The plight of a teen mother born from a single mother: devastating effects of sexual abuse

It is like a horror movie that when it is aired on professional TV is labelled “prohibited for children under 10”, and even the adult watches it groaning and shedding tears in the eyes unless they are hard-hearted. But it is not a fiction, it is a real-life story of Mukandutiye (name changed for safety reason) who went through a traumatizing life experience from early childhood after being born from a single mother. She recalls what happened at her grand-parents’ home when she was seven years old.
“My mother gave birth to me as a single mother while she was staying with her parents. She was harassed for that until she was forced to go away leaving me in the hands of my grandparents. My mother got illegally married to another man in Byimana” said Mukandutiye.
Things got worse for Mukandutiye as her grand-parents got more and more tired of shouldering her basic needs including foods and she had no choice other that joining her mother at all cost.
“Whenever it was time for taking meals, I was told that as a child of single mother who left me behind, I had no right to the food. One day, when they told me to go collecting forage for the domestic animals, I decided to go in the search of mother”
The teen walked a long journey asking in the direction of the place she was told her mother could be living. On the way whether she asked everyone she met whether they could know the whereabouts of her mother. In what she described as a miracle, she asked a man who was her mother’s new husband.
“As I reached a business centre, I asked a man that I chose randomly. I told him my mother’s name and asked him whether she could know where she is. Surprisingly the man was my mother’s husband. She took me home where I met my mother who got shocked upon seeing me”
But what she thought was going to be the end of her stressful life experience turned out to be more traumatizing instead. Her new hosts got hostile as her mother’s husband openly said that she could not take care of someone else child. Mukandutiye left the family and joined an old woman who accepted her upon listening to her ordeal. At 14 years, Mukandutiye decided to go to Kigali to look for a job as a housemaid. Within two years into her life in Kigali she experienced the most traumatizing experience of her life.
“One day, while my boss’s wife was at work, my boss unexpectedly asked me to stop washing the kitchen utensils and go make their bed. I had to obey him as he insisted. When I entered their bedroom, he followed me in and locked the door behind him. In that moment, my heart raced with fear and confusion. I was just a child—only 16 years old. He raped me. Afterward, he threatened me: “If you tell anyone, I will kill you.”
Months later, Mukandutiye realized that she was pregnant.
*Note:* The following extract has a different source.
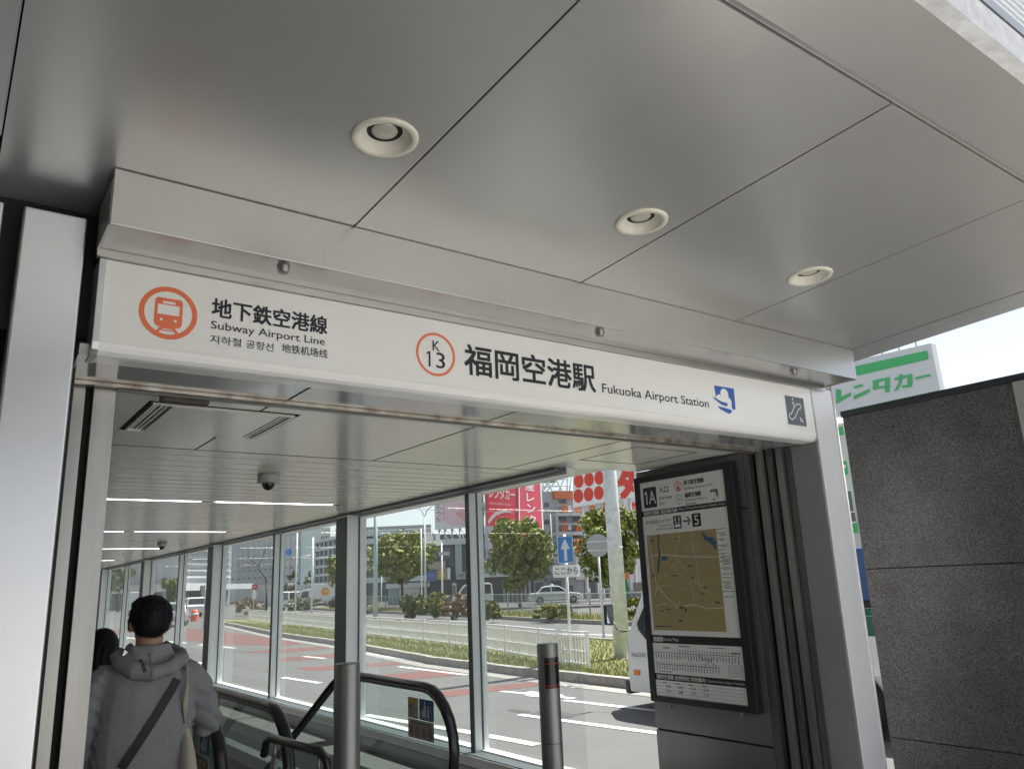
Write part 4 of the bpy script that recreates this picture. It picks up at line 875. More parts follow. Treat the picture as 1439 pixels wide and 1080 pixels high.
# ================================================================== FAR SIDE: mesh fence, shrubs, trees
random.seed(5)
mf = thing('mesh_fence', 'low blue-grey mesh fence on the far verge in front of the cars', 'fence', (22.8, 20, 0))
MFL = [(x + 1.6, y) for x, y in V2A if y >= 16][:-1]; mp_ = resample(MFL, 1.9); grey_f = mat('fence_grey_green', (.20, .25, .26), .5, .2)
pmm = MB(); pmm.box(-.025, .025, -.025, .025, 0, 1.12); pmm = pmm.mesh('post', mat('post_silver', (.42, .45, .46), .4, .4))
for x, y, a in mp_: inst(pmm, 'post', mf, (x - 22.8, y - 20, .01), a)
for za in (.12, .60, 1.05):
    for (xa, ya), (xb, yb) in zip(MFL, MFL[1:]):
        q = MB(); q.tube([(xa, ya, za), (xb, yb, za)], .02, 6); q.build('rail', MATS['post_silver'], mf)
mi = MB()
for x, y, a in resample(MFL, .14): mi.box(x - .006, x + .006, y - .006, y + .006, .13, 1.04)
mi.build('mesh_infill', grey_f, mf, kind='stuff')

leafA = mat('leaf_olive', (.26, .285, .075), .6, 0, .5, 2.2, dark=(.09, .12, .03)); leafB = mat('leaf_green', (.12, .16, .05), .6, 0, .5, 1.4, dark=(.05, .08, .025))
leafC = mat('leaf_yellow', (.20, .20, .04), .6, 0, .4, 2., dark=(.09, .11, .02)); leafD = mat('leaf_dry', (.27, .19, .10), .7, 0, .4, 2., dark=(.15, .10, .05))
for m_ in (leafA, leafB, leafC): m_.node_tree.nodes['Principled BSDF'].inputs['Specular IOR Level'].default_value = .25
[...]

Campaigns aimed at tackling sexual abuse emphasize on the need to report cases as early as possible in order to allow for the collection of evidence. But due to ignorance and threat from her boss, Mukandutiye broke the silence about her ordeal months later.
“I reported the case to the Rwanda Investigation Bureau long after it had happened. But when the investigators went to the place where I had been assaulted, they asked about the man I had known only as Papa Zouzou. The people there claimed they didn’t know who he was.”
Mukandutiye delivered while back in her home village, where she struggled to live alongside her mother, who had returned to live as a single mother after a failed marriage. She is being supported by a local non-government organization that is striving to rebuild the life of single and teen mothers.
Tuyisenge Claudette, the coordinator of Inshuti Nyanshuti NGO said that sexual abuse is a serious issue but is hopeful that it will be dealt with as the government has put in place serious measures to deal with it.
“In the past when you reported a case of sexual abuse local authorities would tell you, please we have other serious priorities to focus on we cannot get enough time to deal with those girls who cannot take care of themselves. But today, when you report such a case it is given all due attention and in time. There remains an issue with some who do not report cases early enough to allow for proper investigation”
Mukandutiye hopes that the support that she is getting and the regained hope of life will help her through both physically and emotionally.
According to the Rwanda Demographic and Health Survey 2019-20 from the National Institute of Statistics of Rwanda and the Ministry of Health, 45 percent of women aged 15 to 49 have experienced physical or sexual violence: 23 percent have experienced only physical violence, 9 percent have experienced only sexual violence, and 14 percent have experienced both physical and sexual violence.
According to the same report the number of teen pregnancies increased from 17,337 in 2017 to 19,832 in 2020.